**OBJECTIVE:**
Repeat exactly what appears from the opening line of the listing to the line with "za, .006).obj('sill', M['frame_lilac'], r)", inclusive.

**SUPPLIED RECORDS:**
# # # #
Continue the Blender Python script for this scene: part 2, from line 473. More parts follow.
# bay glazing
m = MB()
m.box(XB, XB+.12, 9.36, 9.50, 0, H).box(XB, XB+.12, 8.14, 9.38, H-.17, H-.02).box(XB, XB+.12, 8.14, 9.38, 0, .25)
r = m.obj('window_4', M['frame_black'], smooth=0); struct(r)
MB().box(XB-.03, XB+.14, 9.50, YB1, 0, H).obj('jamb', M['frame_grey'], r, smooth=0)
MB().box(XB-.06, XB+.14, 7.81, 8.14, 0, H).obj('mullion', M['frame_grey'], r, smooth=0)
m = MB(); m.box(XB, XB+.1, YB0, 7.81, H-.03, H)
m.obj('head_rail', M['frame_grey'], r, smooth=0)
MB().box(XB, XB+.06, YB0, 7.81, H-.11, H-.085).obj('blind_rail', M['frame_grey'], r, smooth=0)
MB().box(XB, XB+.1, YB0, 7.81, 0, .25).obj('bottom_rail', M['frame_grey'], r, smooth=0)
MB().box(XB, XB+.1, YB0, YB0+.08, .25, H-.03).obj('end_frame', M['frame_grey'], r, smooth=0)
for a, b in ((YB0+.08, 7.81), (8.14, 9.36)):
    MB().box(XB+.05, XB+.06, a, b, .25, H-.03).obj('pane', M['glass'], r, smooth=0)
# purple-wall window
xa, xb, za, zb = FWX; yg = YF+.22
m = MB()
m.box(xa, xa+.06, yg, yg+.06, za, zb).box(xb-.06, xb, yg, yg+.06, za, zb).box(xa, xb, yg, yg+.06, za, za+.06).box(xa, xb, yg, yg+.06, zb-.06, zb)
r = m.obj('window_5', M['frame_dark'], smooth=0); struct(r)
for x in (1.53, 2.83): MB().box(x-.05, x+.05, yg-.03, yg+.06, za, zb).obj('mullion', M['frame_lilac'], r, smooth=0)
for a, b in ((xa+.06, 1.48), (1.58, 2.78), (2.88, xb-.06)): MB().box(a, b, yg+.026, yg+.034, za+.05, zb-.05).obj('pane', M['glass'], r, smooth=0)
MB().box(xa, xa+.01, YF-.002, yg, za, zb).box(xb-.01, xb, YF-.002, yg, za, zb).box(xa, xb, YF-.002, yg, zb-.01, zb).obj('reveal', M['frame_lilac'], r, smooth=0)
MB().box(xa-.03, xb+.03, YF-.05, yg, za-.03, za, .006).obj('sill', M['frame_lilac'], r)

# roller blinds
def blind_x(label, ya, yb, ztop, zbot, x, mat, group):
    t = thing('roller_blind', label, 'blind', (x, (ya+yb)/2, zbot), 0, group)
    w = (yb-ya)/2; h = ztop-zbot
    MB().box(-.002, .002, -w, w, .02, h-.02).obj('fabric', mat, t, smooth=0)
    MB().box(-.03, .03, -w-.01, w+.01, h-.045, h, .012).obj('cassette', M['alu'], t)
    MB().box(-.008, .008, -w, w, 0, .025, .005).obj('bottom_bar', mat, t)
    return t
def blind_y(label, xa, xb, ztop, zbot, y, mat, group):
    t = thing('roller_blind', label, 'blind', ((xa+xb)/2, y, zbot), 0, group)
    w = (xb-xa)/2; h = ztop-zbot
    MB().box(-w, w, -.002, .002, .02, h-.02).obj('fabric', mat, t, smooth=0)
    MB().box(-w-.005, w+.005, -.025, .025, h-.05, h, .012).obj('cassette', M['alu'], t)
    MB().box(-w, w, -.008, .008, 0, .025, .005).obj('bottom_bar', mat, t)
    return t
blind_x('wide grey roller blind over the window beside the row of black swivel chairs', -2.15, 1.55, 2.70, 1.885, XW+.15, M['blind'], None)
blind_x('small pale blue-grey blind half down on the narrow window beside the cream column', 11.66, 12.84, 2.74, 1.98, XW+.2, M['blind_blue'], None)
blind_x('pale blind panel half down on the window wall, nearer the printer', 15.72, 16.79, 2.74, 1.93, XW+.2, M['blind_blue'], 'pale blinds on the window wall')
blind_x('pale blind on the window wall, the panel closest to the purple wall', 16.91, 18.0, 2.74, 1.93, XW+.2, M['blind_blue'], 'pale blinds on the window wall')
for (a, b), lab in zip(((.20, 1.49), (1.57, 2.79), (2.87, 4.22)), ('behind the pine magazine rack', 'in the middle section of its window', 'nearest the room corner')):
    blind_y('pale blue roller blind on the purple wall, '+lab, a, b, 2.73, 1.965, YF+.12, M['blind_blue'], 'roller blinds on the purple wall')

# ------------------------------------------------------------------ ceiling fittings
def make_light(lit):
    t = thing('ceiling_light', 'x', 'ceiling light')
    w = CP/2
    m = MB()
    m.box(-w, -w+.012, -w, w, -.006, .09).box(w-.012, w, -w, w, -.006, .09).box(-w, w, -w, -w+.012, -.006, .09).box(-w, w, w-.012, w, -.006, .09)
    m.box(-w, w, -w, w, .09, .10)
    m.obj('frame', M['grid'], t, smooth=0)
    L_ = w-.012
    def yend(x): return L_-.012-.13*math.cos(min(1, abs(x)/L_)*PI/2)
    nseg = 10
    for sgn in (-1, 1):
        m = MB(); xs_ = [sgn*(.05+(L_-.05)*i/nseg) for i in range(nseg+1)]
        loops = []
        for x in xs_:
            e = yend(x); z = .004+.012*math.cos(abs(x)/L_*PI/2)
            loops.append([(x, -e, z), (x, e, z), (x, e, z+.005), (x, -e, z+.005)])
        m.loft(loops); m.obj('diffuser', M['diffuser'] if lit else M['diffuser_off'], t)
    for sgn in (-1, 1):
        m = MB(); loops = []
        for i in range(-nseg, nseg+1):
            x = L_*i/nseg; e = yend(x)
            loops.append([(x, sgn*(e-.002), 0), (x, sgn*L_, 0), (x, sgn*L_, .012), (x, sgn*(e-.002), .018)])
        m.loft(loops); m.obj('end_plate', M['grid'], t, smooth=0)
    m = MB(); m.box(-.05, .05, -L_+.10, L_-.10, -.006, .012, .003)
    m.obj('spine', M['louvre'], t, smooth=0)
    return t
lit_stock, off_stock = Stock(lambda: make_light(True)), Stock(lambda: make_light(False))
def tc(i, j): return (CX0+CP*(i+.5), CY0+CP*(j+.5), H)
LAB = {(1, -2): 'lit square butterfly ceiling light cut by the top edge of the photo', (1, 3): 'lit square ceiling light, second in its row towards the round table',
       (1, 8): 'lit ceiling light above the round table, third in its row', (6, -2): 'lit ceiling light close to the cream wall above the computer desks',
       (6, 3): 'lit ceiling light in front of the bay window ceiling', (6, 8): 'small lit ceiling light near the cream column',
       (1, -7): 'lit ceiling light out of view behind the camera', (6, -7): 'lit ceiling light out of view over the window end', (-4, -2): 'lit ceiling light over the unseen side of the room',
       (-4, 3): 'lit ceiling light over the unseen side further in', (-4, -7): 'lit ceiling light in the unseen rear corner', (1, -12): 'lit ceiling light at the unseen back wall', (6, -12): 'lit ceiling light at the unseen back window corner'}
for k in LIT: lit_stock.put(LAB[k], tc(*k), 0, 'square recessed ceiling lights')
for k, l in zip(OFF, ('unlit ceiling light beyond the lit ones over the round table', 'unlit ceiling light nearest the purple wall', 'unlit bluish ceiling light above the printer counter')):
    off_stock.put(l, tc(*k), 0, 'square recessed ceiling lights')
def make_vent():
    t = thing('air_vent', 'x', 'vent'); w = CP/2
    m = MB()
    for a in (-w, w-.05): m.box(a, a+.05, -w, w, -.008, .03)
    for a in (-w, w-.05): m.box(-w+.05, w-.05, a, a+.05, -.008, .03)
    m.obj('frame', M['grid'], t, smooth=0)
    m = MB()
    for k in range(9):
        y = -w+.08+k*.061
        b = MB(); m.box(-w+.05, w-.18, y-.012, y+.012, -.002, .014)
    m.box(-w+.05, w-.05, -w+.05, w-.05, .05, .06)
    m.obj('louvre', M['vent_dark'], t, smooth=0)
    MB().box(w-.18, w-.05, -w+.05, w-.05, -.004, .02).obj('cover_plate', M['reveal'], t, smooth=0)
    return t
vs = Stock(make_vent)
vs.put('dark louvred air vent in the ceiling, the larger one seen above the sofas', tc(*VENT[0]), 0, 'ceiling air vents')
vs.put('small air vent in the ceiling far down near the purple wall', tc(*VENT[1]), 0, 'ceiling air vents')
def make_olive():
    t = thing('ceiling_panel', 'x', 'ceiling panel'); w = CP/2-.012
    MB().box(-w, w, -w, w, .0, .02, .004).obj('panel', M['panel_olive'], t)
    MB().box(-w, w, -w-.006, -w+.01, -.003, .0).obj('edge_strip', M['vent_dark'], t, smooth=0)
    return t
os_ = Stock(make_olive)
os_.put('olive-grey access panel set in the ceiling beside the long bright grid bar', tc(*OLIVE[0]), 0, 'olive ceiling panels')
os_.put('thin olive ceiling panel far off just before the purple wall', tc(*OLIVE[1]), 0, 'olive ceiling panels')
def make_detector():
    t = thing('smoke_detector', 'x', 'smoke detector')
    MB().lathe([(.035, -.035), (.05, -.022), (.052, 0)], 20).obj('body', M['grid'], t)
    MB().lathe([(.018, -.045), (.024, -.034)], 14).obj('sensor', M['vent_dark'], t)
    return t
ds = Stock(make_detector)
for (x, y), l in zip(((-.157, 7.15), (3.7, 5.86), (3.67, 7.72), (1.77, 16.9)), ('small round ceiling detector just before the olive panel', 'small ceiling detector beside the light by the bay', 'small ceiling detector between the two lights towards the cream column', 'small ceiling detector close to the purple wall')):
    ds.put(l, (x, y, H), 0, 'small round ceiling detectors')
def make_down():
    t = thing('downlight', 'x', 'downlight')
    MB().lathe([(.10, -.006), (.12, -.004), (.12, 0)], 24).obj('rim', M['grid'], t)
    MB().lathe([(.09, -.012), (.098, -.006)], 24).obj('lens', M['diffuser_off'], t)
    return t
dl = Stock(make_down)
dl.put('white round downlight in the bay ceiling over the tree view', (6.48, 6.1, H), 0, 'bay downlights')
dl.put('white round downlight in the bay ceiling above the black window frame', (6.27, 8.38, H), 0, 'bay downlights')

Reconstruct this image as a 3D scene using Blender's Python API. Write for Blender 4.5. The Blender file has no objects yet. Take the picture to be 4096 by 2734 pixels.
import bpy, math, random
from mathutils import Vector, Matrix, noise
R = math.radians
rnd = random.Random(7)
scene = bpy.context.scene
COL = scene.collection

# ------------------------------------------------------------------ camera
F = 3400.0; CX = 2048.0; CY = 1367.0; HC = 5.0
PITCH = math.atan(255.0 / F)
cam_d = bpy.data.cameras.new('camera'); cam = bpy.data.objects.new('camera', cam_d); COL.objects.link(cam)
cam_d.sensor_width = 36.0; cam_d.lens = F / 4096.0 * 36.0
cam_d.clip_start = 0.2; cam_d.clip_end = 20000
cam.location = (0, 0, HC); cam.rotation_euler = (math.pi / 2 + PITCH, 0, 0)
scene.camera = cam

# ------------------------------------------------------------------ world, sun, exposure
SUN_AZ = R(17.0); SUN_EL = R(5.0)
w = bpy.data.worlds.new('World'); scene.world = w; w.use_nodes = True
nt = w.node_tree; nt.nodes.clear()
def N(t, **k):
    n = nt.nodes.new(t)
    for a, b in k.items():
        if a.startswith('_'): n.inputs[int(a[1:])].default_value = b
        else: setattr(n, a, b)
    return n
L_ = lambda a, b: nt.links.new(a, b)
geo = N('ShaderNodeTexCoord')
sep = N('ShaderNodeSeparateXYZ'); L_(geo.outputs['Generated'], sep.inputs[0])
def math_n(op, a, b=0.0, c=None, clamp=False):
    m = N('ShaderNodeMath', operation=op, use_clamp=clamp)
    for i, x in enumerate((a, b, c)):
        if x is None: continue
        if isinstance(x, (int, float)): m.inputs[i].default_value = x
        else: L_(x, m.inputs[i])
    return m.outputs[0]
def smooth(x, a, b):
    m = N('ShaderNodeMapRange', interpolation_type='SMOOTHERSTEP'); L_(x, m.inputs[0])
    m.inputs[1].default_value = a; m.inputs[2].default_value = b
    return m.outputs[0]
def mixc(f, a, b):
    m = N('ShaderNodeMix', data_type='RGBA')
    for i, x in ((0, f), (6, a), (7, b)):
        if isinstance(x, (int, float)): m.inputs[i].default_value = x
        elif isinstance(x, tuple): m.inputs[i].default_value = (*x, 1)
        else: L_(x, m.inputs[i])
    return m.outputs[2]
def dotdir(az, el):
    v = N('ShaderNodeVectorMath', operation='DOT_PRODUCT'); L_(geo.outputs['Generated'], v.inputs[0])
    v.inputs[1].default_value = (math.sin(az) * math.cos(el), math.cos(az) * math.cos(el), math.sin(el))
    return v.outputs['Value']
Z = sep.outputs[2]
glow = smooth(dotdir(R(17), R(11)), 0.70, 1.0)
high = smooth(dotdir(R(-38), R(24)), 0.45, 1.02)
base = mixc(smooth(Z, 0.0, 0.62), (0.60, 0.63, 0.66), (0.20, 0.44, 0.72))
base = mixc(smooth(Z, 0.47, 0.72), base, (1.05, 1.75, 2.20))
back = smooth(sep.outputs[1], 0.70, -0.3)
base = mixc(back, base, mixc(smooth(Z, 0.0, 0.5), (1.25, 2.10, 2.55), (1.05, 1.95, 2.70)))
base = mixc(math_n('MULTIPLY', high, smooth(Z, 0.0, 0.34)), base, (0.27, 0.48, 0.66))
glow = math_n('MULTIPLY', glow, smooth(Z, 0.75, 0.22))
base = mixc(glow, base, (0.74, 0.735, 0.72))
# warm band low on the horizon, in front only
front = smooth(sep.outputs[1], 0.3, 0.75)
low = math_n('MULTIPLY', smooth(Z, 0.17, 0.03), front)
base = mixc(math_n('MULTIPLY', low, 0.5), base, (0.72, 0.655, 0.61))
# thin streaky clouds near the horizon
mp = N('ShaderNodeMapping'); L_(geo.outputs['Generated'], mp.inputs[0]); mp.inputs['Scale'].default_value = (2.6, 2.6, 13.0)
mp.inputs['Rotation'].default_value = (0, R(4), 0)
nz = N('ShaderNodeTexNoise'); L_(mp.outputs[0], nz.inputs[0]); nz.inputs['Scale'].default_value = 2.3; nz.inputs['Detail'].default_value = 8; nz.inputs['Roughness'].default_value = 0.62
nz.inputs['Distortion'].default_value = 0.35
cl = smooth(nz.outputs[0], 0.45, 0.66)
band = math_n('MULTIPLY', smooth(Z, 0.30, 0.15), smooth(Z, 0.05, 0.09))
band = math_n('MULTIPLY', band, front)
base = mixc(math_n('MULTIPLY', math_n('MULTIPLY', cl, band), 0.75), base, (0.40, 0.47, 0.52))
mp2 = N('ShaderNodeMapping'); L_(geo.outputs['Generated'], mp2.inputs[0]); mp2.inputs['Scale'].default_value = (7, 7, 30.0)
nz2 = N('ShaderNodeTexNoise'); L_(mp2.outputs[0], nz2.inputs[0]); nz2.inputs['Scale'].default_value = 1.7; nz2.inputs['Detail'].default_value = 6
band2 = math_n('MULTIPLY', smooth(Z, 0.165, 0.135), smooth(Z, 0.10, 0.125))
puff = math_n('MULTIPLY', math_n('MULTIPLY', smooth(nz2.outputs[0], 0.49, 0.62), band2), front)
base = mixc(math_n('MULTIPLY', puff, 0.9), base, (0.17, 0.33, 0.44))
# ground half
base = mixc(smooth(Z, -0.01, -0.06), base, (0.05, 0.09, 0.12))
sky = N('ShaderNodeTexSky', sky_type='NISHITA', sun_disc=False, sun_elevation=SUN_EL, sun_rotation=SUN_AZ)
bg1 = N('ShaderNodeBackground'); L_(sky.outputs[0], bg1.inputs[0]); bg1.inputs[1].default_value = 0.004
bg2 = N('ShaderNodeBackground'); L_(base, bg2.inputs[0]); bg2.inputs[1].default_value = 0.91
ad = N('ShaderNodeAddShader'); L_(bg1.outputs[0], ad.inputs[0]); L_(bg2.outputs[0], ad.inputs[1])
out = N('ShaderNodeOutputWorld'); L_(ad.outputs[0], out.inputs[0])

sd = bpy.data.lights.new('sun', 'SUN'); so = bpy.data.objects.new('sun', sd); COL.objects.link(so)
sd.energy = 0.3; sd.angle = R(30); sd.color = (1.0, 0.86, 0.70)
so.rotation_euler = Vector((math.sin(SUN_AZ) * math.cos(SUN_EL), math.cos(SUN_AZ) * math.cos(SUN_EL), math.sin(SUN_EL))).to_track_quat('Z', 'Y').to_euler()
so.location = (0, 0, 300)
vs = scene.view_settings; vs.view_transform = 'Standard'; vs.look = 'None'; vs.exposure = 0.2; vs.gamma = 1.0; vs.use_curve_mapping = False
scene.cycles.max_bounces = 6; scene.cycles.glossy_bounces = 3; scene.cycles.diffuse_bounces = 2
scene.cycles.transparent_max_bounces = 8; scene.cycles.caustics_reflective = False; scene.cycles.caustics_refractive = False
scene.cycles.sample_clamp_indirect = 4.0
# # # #
**RESPONSE FOR THIS EXERCISE:**
Continue the Blender Python script for this scene: part 2, from line 473. More parts follow.
# bay glazing
m = MB()
m.box(XB, XB+.12, 9.36, 9.50, 0, H).box(XB, XB+.12, 8.14, 9.38, H-.17, H-.02).box(XB, XB+.12, 8.14, 9.38, 0, .25)
r = m.obj('window_4', M['frame_black'], smooth=0); struct(r)
MB().box(XB-.03, XB+.14, 9.50, YB1, 0, H).obj('jamb', M['frame_grey'], r, smooth=0)
MB().box(XB-.06, XB+.14, 7.81, 8.14, 0, H).obj('mullion', M['frame_grey'], r, smooth=0)
m = MB(); m.box(XB, XB+.1, YB0, 7.81, H-.03, H)
m.obj('head_rail', M['frame_grey'], r, smooth=0)
MB().box(XB, XB+.06, YB0, 7.81, H-.11, H-.085).obj('blind_rail', M['frame_grey'], r, smooth=0)
MB().box(XB, XB+.1, YB0, 7.81, 0, .25).obj('bottom_rail', M['frame_grey'], r, smooth=0)
MB().box(XB, XB+.1, YB0, YB0+.08, .25, H-.03).obj('end_frame', M['frame_grey'], r, smooth=0)
for a, b in ((YB0+.08, 7.81), (8.14, 9.36)):
    MB().box(XB+.05, XB+.06, a, b, .25, H-.03).obj('pane', M['glass'], r, smooth=0)
# purple-wall window
xa, xb, za, zb = FWX; yg = YF+.22
m = MB()
m.box(xa, xa+.06, yg, yg+.06, za, zb).box(xb-.06, xb, yg, yg+.06, za, zb).box(xa, xb, yg, yg+.06, za, za+.06).box(xa, xb, yg, yg+.06, zb-.06, zb)
r = m.obj('window_5', M['frame_dark'], smooth=0); struct(r)
for x in (1.53, 2.83): MB().box(x-.05, x+.05, yg-.03, yg+.06, za, zb).obj('mullion', M['frame_lilac'], r, smooth=0)
for a, b in ((xa+.06, 1.48), (1.58, 2.78), (2.88, xb-.06)): MB().box(a, b, yg+.026, yg+.034, za+.05, zb-.05).obj('pane', M['glass'], r, smooth=0)
MB().box(xa, xa+.01, YF-.002, yg, za, zb).box(xb-.01, xb, YF-.002, yg, za, zb).box(xa, xb, YF-.002, yg, zb-.01, zb).obj('reveal', M['frame_lilac'], r, smooth=0)
MB().box(xa-.03, xb+.03, YF-.05, yg, za-.03, za, .006).obj('sill', M['frame_lilac'], r)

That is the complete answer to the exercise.